### Short problem
All of the data below should be written out exactly.

### Dataset section
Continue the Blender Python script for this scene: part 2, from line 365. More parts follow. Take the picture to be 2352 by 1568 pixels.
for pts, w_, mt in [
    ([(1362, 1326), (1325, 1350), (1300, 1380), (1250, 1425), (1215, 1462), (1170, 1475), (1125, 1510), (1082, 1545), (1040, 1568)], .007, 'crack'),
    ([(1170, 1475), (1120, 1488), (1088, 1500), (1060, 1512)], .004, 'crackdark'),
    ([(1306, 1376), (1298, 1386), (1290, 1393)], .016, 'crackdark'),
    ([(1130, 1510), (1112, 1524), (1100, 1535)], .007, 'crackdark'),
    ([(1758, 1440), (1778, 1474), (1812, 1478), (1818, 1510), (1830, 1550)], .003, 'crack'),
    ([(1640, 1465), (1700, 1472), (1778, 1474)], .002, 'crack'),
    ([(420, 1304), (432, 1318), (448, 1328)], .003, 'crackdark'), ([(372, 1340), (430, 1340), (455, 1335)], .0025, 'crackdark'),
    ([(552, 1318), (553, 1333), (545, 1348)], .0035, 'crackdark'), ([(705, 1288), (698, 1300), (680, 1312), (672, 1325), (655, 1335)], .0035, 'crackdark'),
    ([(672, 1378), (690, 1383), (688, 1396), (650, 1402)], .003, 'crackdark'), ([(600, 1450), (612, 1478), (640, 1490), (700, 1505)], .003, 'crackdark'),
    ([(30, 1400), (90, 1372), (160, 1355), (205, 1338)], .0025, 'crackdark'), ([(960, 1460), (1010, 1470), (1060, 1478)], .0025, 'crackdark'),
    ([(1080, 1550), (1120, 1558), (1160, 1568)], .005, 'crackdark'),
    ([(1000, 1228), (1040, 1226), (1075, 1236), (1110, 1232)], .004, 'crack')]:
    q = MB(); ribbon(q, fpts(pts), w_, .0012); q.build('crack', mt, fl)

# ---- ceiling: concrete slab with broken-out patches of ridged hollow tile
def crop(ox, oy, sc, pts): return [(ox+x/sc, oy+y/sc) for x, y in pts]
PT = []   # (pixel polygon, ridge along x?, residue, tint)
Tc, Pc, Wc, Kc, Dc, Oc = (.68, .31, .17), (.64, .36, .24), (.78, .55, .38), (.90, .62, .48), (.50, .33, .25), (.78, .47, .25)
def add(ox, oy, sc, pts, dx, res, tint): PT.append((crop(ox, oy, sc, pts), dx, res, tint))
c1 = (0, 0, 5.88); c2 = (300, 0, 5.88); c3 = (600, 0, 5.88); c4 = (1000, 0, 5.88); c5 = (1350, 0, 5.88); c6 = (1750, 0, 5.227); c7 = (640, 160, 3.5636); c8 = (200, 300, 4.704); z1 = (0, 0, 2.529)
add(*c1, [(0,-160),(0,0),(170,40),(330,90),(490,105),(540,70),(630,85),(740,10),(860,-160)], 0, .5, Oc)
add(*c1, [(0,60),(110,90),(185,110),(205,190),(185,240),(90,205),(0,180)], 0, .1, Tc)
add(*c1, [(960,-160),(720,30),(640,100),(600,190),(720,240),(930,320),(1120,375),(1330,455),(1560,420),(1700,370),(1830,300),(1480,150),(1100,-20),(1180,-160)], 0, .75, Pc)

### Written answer
Continue the Blender Python script for this scene: part 2, from line 365. More parts follow. Take the picture to be 2352 by 1568 pixels.
for pts, w_, mt in [
    ([(1362, 1326), (1325, 1350), (1300, 1380), (1250, 1425), (1215, 1462), (1170, 1475), (1125, 1510), (1082, 1545), (1040, 1568)], .007, 'crack'),
    ([(1170, 1475), (1120, 1488), (1088, 1500), (1060, 1512)], .004, 'crackdark'),
    ([(1306, 1376), (1298, 1386), (1290, 1393)], .016, 'crackdark'),
    ([(1130, 1510), (1112, 1524), (1100, 1535)], .007, 'crackdark'),
    ([(1758, 1440), (1778, 1474), (1812, 1478), (1818, 1510), (1830, 1550)], .003, 'crack'),
    ([(1640, 1465), (1700, 1472), (1778, 1474)], .002, 'crack'),
    ([(420, 1304), (432, 1318), (448, 1328)], .003, 'crackdark'), ([(372, 1340), (430, 1340), (455, 1335)], .0025, 'crackdark'),
    ([(552, 1318), (553, 1333), (545, 1348)], .0035, 'crackdark'), ([(705, 1288), (698, 1300), (680, 1312), (672, 1325), (655, 1335)], .0035, 'crackdark'),
    ([(672, 1378), (690, 1383), (688, 1396), (650, 1402)], .003, 'crackdark'), ([(600, 1450), (612, 1478), (640, 1490), (700, 1505)], .003, 'crackdark'),
    ([(30, 1400), (90, 1372), (160, 1355), (205, 1338)], .0025, 'crackdark'), ([(960, 1460), (1010, 1470), (1060, 1478)], .0025, 'crackdark'),
    ([(1080, 1550), (1120, 1558), (1160, 1568)], .005, 'crackdark'),
    ([(1000, 1228), (1040, 1226), (1075, 1236), (1110, 1232)], .004, 'crack')]:
    q = MB(); ribbon(q, fpts(pts), w_, .0012); q.build('crack', mt, fl)

# ---- ceiling: concrete slab with broken-out patches of ridged hollow tile
def crop(ox, oy, sc, pts): return [(ox+x/sc, oy+y/sc) for x, y in pts]
PT = []   # (pixel polygon, ridge along x?, residue, tint)
Tc, Pc, Wc, Kc, Dc, Oc = (.68, .31, .17), (.64, .36, .24), (.78, .55, .38), (.90, .62, .48), (.50, .33, .25), (.78, .47, .25)
def add(ox, oy, sc, pts, dx, res, tint): PT.append((crop(ox, oy, sc, pts), dx, res, tint))
c1 = (0, 0, 5.88); c2 = (300, 0, 5.88); c3 = (600, 0, 5.88); c4 = (1000, 0, 5.88); c5 = (1350, 0, 5.88); c6 = (1750, 0, 5.227); c7 = (640, 160, 3.5636); c8 = (200, 300, 4.704); z1 = (0, 0, 2.529)
add(*c1, [(0,-160),(0,0),(170,40),(330,90),(490,105),(540,70),(630,85),(740,10),(860,-160)], 0, .5, Oc)
add(*c1, [(0,60),(110,90),(185,110),(205,190),(185,240),(90,205),(0,180)], 0, .1, Tc)
add(*c1, [(960,-160),(720,30),(640,100),(600,190),(720,240),(930,320),(1120,375),(1330,455),(1560,420),(1700,370),(1830,300),(1480,150),(1100,-20),(1180,-160)], 0, .75, Pc)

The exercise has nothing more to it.